O repórter da Veja que perseguiu um sobrinho de Lula

Atualizado em 26 de fevereiro de 2015 às 21:59
Péssimo exemplo: Campbell, da Veja
Péssimo exemplo: Campbell, da Veja

O Brasil precisa desesperadamente de novas regras para a mídia.

Vou repetir.

O Brasil precisa desesperadamente de novas regras para a mídia.

O episódio em que um repórter da Veja usou nomes falsos para tentar se aproximar de um sobrinho de Lula é uma extraordinária demonstração de que é vital definir, logo, o que um repórter pode e, sobretudo, o que não pode fazer.

O jornalista já cometera uma monstruosidade — noticiara uma festa milionária de um sobrinho de Lula em Brasília. Lula não tem sobrinho em Brasília, logo se soube. O repórter, não contente com a estupidez que cometera, se lançou a uma louca cavalgada. Foi atrás de um sobrinho de Lula em Sorocaba, como se tivesse um direito divino a invadir a privacidade alheia.
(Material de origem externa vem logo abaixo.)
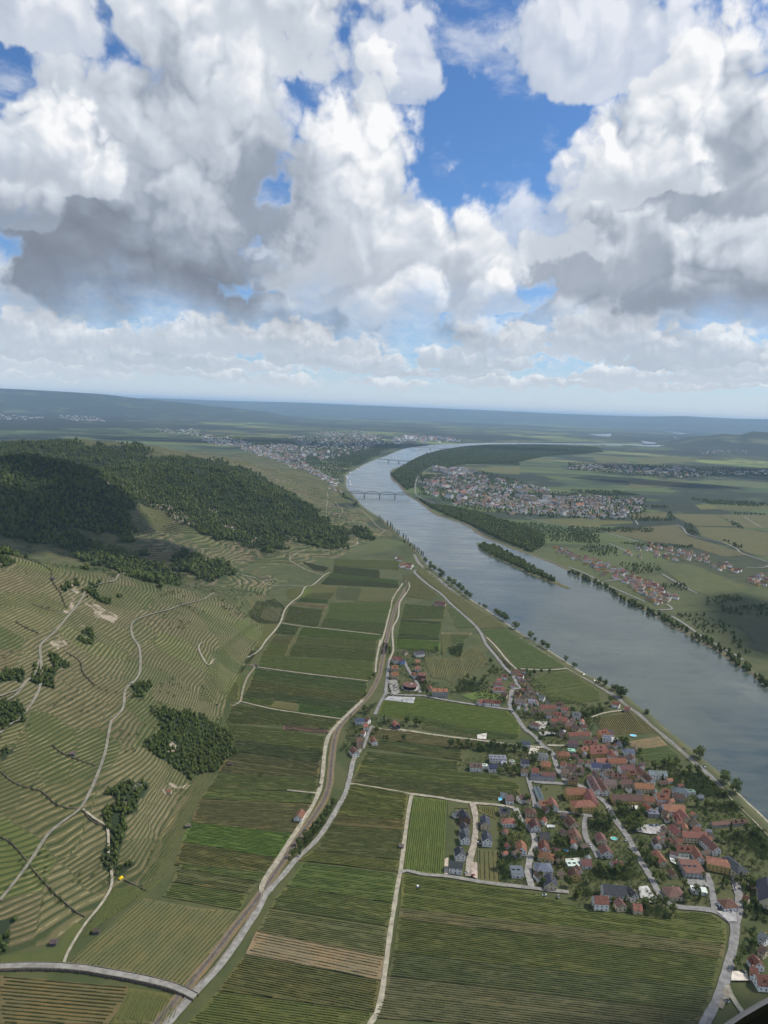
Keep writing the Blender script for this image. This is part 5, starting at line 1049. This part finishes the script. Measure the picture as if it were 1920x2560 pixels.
for (ty,rc,wc,wh),l in byl.items():
    l.sort(key=lambda h:float(h[5][0]));shp={'g':'gabled','h':'hipped','f':'flat'}[ty]
    wh2=wh if wh.startswith(('left','hut')) else ('on the '+wh if 'road' in wh and 'railway' not in wh else ('in the '+wh if not wh.startswith(('riverside inn','farmstead','hotel')) else 'at the '+wh))
    for i,h in enumerate(l):
        big='long ' if h[6]>22 else ''
        h[0]['label']=f"{big}{WN[wc]} house, {shp} {RN[rc]} roof, {wh2}"+(f", {ordinal(i)} from left" if len(l)>1 else '');h[0]['group']='houses '+wh2
# distant towns, too many and too small to pick apart
def town(name,specs,label,zfun=None):
    V_=[];F_=[];Cc=[];k=0;XY=[]
    for spec,n,sz in specs:
        w=[flat(p) for p in pl(spec)];W_=np.array(w);c=0;t=0
        while c<n and t<n*30:
            t+=1;x=_rs.uniform(W_[:,0].min(),W_[:,0].max());y=_rs.uniform(W_[:,1].min(),W_[:,1].max())
            if not inpoly(np.array([x]),np.array([y]),w)[0]: continue
            c+=1;a=_rs.uniform(-.3,.3)+_rs.choice([0,1.57])+.4;L_=sz*_rs.uniform(.6,1.5)/2;wd=sz*_rs.uniform(.45,.75)/2;h=sz*_rs.uniform(.28,.5);fl=_rs.rand()<.25
            if _rs.rand()<.05: h*=2.2;fl=True
            r=0 if fl else wd*.75;ca,sa=math.cos(a),math.sin(a)
            loc=[(-L_,-wd,-.5),(L_,-wd,-.5),(L_,wd,-.5),(-L_,wd,-.5),(-L_,-wd,h),(L_,-wd,h),(L_,wd,h),(-L_,wd,h),(-L_,0,h+r+.1),(L_,0,h+r+.1)]
            XY.append((x,y));z0=0.
            V_+=[(x+ca*p-sa*q,y+sa*p+ca*q,z+z0) for p,q,z in loc];F_+=[tuple(k+i for i in f) for f in((0,1,5,4),(2,3,7,6),(1,2,6,9,5),(3,0,4,8,7),(4,5,9,8),(6,7,8,9))];k+=10
            wc=np.array(WC[_rs.choice(list('wwwcg'))])*_rs.uniform(.75,1.05);rc=np.array(RC[_rs.choice(list('RbgBguBbrgo'))])*_rs.uniform(.8,1.2)
            Cc+=[wc]*4+[rc]*2
    if zfun:
        q=np.array(XY);zz=np.repeat(zfun(q[:,0],q[:,1]),10);V_=[(a,b,c+z) for (a,b,c),z in zip(V_,zz)]
    me=mesh(name,V_,F_);ca=me.color_attributes.new('tint','FLOAT_COLOR','CORNER');lc=[]
    for p,c in zip(me.polygons,Cc): lc+=[(*c,1)]*p.loop_total
    ca.data.foreach_set('color',np.array(lc,np.float32).ravel())
    return obj(name,me,M_TOWN,kind='stuff',label=label)
def b_town(k):
    a=k['N']('ShaderNodeAttribute');a.attribute_name='tint';k['L'](a.outputs['Color'],k['bs'].inputs['Base Color'])
M_TOWN=mat('town_plaster_and_tiles',b_town)
town('distant_town',[('T 120,140 330,170 620,230 520,260 300,240 180,200',240,22),('T 500,270 700,240 900,230 1100,300 1050,360 850,390 700,340 560,310',480,22),('T 850,400 1030,380 1150,470 1320,570 1330,640 1260,660 1220,600 1100,520 950,440',240,17),('T 900,180 1250,130 1500,160 1659,170 1659,230 1540,280 1400,330 1150,380 1060,330 1000,250',560,24),('L 0,140 330,120 500,170 600,200 640,230 330,270 0,230',200,28),('L 600,190 780,170 1150,190 1150,215 900,225 640,232',80,60)],'large pale town of small houses beyond the first bridge',zfun=hz)
town('bridgehead_town',[('J 150,260 300,200 480,190 640,180 900,240 1200,300 1290,340 1040,340 800,360 500,360 350,390 200,340',330,19),('J 480,370 760,350 1000,400 1180,380 1659,370 1659,480 1600,560 1450,540 1200,520 900,520 860,470 560,460 430,440',520,17),('J 240,140 560,150 640,190 400,190',45,44),('J 150,260 1290,340 1600,460 500,440',34,38),('I 0,700 640,720 600,800 530,890 300,890 0,860',260,16)],'bridgehead town of pale houses with red roofs across the river')
town('plain_village',[('I 0,425 400,440 700,470 920,450 1100,490 1659,490 1659,525 1300,520 850,545 600,520 300,490 0,475',260,22),('S 430,260 800,270 870,310 600,310',90,30),('S 0,250 380,280 200,300 0,300',50,30),('S 1260,370 1659,380 1659,440 1400,410',60,26),('I 870,200 1000,230 1000,260 900,270',20,25),('I 1080,320 1480,320 1480,345 1100,345',30,24)],'scattered pale villages on the far hazy plain')
#=====GARDENS
HC=np.array([(float(x[0].location.x),float(x[0].location.y),x[6]) for x in HOUSES])
def clear(X,Y):
    k=np.ones(len(X),bool)
    for c,w in RC_ALL:
        if c[:,1].min()>2600: continue
        k&=segdist(X,Y,[tuple(t[:2]) for t in c[::3]]+[tuple(c[-1,:2])])>w/2+1.2
    for x,y,l in HC: k&=np.hypot(X-x,Y-y)>max(5.5,l*.5)
    return k
_patch=patch
def patch(name,specs,sp,scale,label,ng=NGT,keep=.9,zoff=-.6):
    out=[];sc=[]
    for s in specs:
        w=np.array([flat(p) for p in pl(s)]);x0,y0=w.min(0);x1,y1=w.max(0);X,Y=np.meshgrid(np.arange(x0,x1,sp),np.arange(y0,y1,sp));X=X.ravel()+_rs.uniform(-.5,.5,X.size)*sp;Y=Y.ravel()+_rs.uniform(-.5,.5,Y.size)*sp
        k=inpoly(X,Y,[tuple(q) for q in w])&(_rs.rand(len(X))<keep*np.clip(1+2.2*vnoise(X,Y,22),.15,1.8));k[k]&=clear(X[k],Y[k]);out.append(np.c_[X[k],Y[k],np.full(k.sum(),zoff)])
    p=np.vstack(out);print(name,len(p));return scatter(name,p,scale*_rs.uniform(.5,1.35,len(p)),ng,label)
patch('village_shrubbery',['B 760,560 1090,600 1290,760 1310,800 1060,800 870,700 790,650','B 1050,870 1420,860 1440,920 1120,945','B 370,870 600,900 620,1000 470,980 400,940','B 180,980 340,1000 370,1060 300,1120 170,1040','D 1290,150 1659,60 1659,330 1500,380 1330,200','D 1430,560 1659,720 1659,860 1450,800','D 180,420 450,390 640,460 460,500 200,480','D 590,240 700,280 740,380 640,390','C 1290,440 1400,500 1590,600 1460,640 1290,600','C 830,490 940,520 930,670 890,700 890,820 840,830','R 560,520 740,560 900,440 980,480 880,560 700,600','R 900,860 1080,830 1150,880 1050,930 930,930','A 470,330 700,330 760,380 640,430 480,440','A 660,860 1060,880 1060,940 760,940 640,920','D 700,420 880,470 800,520 720,500','D 370,690 780,720 860,810 560,790','G 560,900 700,860 660,980 600,960','D 1400,880 1600,900 1560,1090 1400,1130','E 470,520 400,560 350,640 420,600','Y 1300,880 1190,980 1060,1150 930,1300 960,1310 1100,1180 1220,1030 1310,900','C 1130,250 1280,280 1280,330 1140,320','B 210,640 300,860 340,900 290,900 190,800','C 1480,860 1640,960 1500,970'],2.7,.95,'green garden shrubbery between the village houses',NGS,keep=.55,zoff=-.3)
patch('garden_greenery',['A 740,230 1000,230 1130,330 1300,480 1659,560 1659,720 1400,900 1659,960 B 240,420 560,420 720,600 900,690 1280,770 1420,920 1540,1010 1659,1120 D 1659,860 1440,800 1420,520 1300,600 1180,720 900,690 780,640 880,830 600,790 150,730 0,680 C 1480,960 1380,880 1050,880 830,840 810,200 1060,180 A 1050,1100 480,1080 480,1000 740,950 640,930 470,900 640,870 1000,890 1180,880 900,600 600,540 640,430 500,440 500,330 720,330','E 560,60 1000,90 1030,120 860,150 860,340 1100,360 1100,470 560,470 560,200','E 260,620 560,660 820,690 830,740 400,730 360,920 160,930'],4.4,.72,'small bushes and hedges filling the village gardens',NGS,keep=.8,zoff=-.3)
patch=_patch
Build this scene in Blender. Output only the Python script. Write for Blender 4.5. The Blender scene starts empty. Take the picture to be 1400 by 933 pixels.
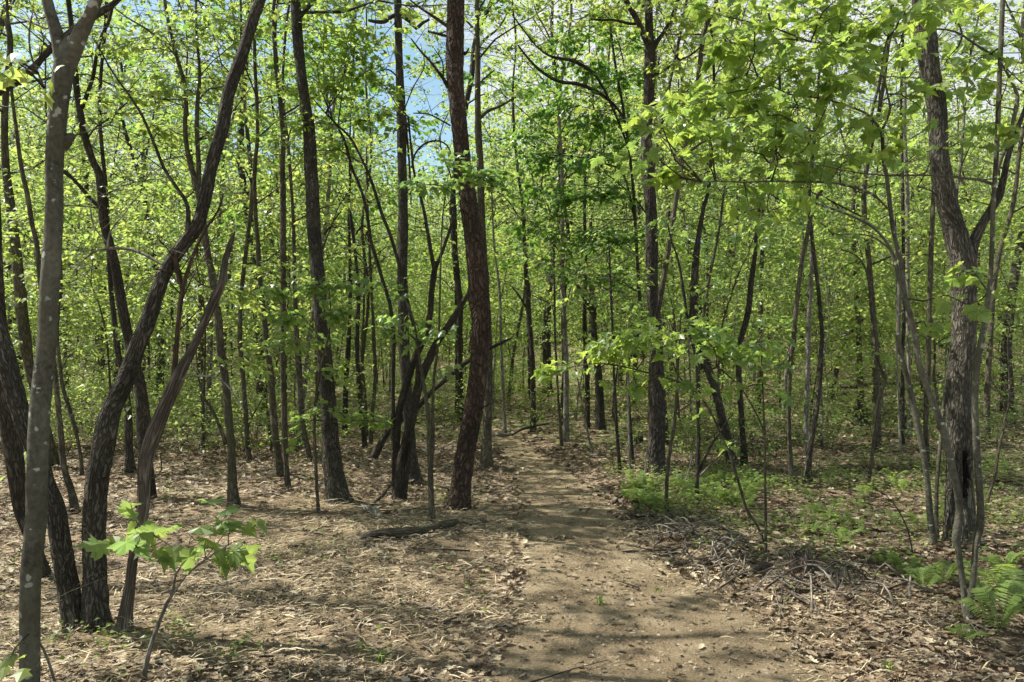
import bpy, math, random
import numpy as np
from mathutils import Vector, noise

random.seed(11)
RNG = np.random.default_rng(11)
SC = bpy.context.scene
COL = SC.collection
PI = math.pi

# ------------------------------------------------------------------ camera
F = 1011.1                       # focal length in photo pixels (1400 wide)
PITCH = math.atan(34.5 / F)
CAMZ = 1.6
cp, sp_ = math.cos(PITCH), math.sin(PITCH)
cam = bpy.data.cameras.new('camera')
cam.sensor_width = 36.0
cam.lens = F / 1400 * 36
cam.clip_end = 1000
cam.clip_start = 0.05
camo = bpy.data.objects.new('camera', cam)
COL.objects.link(camo)
camo.location = (0, 0, CAMZ)
camo.rotation_euler = (PI / 2 + PITCH, 0, 0)
SC.camera = camo


def ray(px, py):
    u = (px - 700) / F
    v = (466.5 - py) / F
    return np.array([u, cp - v * sp_, sp_ + v * cp])


def at(px, py, Y):
    d = ray(px, py)
    t = Y / d[1]
    return np.array([d[0] * t, Y, CAMZ + d[2] * t])


def sm(a):
    a = np.clip(a, 0, 1)
    return a * a * (3 - 2 * a)


# path edges in photo pixels -> flat ground
PATH = [(933, 640, 1165), (900, 656, 1125), (850, 682, 1060), (815, 688, 1000), (790, 692, 950), (760, 698, 904),
        (730, 702, 872), (700, 702, 846), (680, 700, 828), (660, 702, 806), (645, 698, 790), (632, 690, 772),
        (622, 684, 748), (614, 678, 722)]


def flat(px, py):
    d = ray(px, py)
    t = -CAMZ / d[2]
    return d[0] * t, d[1] * t


PY = [-8.0]; PL = [-0.75]; PR = [1.55]
for (py, l, r) in PATH:
    a = flat(l, py); b = flat(r, py)
    PY.append(a[1]); PL.append(a[0]); PR.append(b[0])
PY.append(PY[-1] + 5); PL.append(PL[-1] - 0.7); PR.append(PR[-1] - 0.95)
PY = np.array(PY); PL = np.array(PL); PR = np.array(PR)


MOUNDS = []


def gz(x, y):
    x = np.asarray(x, float); y = np.asarray(y, float)
    far = np.log1p(np.exp(np.clip((y - 14) / 2.0, -30, 30))) * 2.0
    slope = 0.028 + 0.05 / (1 + np.exp(-(x - 2) / 4))
    z = slope * far
    z = z + 0.10 * np.log1p(np.exp(np.clip((y - 42) / 4, -30, 30))) * 4
    f = sm((np.hypot(x, y) - 3) / 6)
    z = z + f * (0.05 * np.sin(0.55 * x + 0.35 * y) + 0.035 * np.sin(1.3 * x - 0.8 * y + 1))
    ff = 1 - sm((y - 12) / 6)
    xr = np.interp(y, PY, PR); xl = np.interp(y, PY, PL)
    for (mx_, my_, mr_) in MOUNDS:
        z = z + 0.35 * mr_ * np.exp(-((x - mx_) ** 2 + (y - my_) ** 2) / (2.2 * mr_ + 0.05) ** 2)
    z = z + ff * (0.11 * sm((x - xr + 0.05) / 0.7) + 0.04 * sm((xl - x) / 0.7))
    return z


def gz1(x, y):
    return float(gz(x, y))


_T = np.concatenate([np.linspace(1.5, 30, 2400), np.linspace(30, 140, 1500)])


def ground(px, py):
    d = ray(px, py)
    t = _T / d[1]
    X = d[0] * t; Y = d[1] * t; Z = CAMZ + d[2] * t
    h = Z - gz(X, Y)
    i = int(np.argmax(h < 0))
    if h[i] >= 0:
        i = len(_T) - 1
    return np.array([X[i], Y[i], float(gz(X[i], Y[i]))])


def proj(p):
    q = np.asarray(p, float) - np.array([0, 0, CAMZ])
    z = q[1] * cp + q[2] * sp_
    up = -q[1] * sp_ + q[2] * cp
    return 700 + F * q[0] / z, 466.5 - F * up / z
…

A Inglaterra está passando por um debate imprescindível ao Brasil.

No caso inglês, o que levou à conclusão de que as velhas normas não mais serviam foi a descoberta de que jornalistas de um tabloide de Murdoch invadiram em busca de furos a caixa postal de uma garotinha que fora sequestrada.

A menina, afinal, foi assassinada, mas o jornal morreu com ela. Dias depois que se soube do método monstruoso do tabloide, Murdoch não teve outra ação que não fosse fechá-lo.

Os ingleses chegaram à conclusão de que a auto-regulamentação da imprensa não funcionara, e passaram a discutir novas formas de fiscalizá-la.

O basta foi dado num país como a Inglaterra, em que a Justiça não é complacente com a mídia.

Você pode imaginar o que acontece no Brasil, onde os tribunais costumam ser favoráveis, qualquer que seja a situação, às grandes empresas de jornalismo.

Dilma reduz o problema quando defende a regulação econômica da mídia. É claro que isso tem que ser feito. Há que coibir monopólios e oligopólios, como em qualquer atividade econômica, ou a competição é prejudicada e a sociedade sofre as consequências.

Mas isto é apenas parte do drama. Também os métodos têm que ser revistos, como na Inglaterra e, a rigor, em qualquer país civilizado.

A leniência em relação à mídia dá em situações intoleráveis como esta em que um repórter da Veja se julgou no direito de promover um cerco a um adolescente.

Num mundo menos imperfeito, a opinião pública se insurgiria contra esse barbarismo jornalístico.

Mas vivemos num país em que, até a chegada da internet e com ela uma pluralidade de vozes, a opinião pública era manipulada por um punhado de coronéis da mídia – Marinhos, Frias, Civitas, Mesquitas e vamos parando.

É este coronelato que comanda a resistência cínica à modernização das relações entre a imprensa e os cidadãos.

O argumento central, amplamente repetido pelos analfabetos políticos que são um alvo fácil dos coronéis, é que se trata de censura.

Ora, quem acredita nisso, como disse Wellington, acredita em tudo.

Sequer os coronéis podem acreditar numa mistificação dessas.

No Brasil, a mídia se comporta como um poder à parte, diante do qual todos os demais poderes tremem vergonhosamente.

Alguém ganha com isso: os coronéis, não por coincidência donos de algumas das maiores fortunas do país e do mundo.

E alguém perde com isso – o Brasil.

Não é possível que o interesse da mídia vá sempre predominar sobre o interesse público.

Para que o Brasil seja um país socialmente avançado, o interesse público terá que se sobrepor ao de meia dúzia de famílias.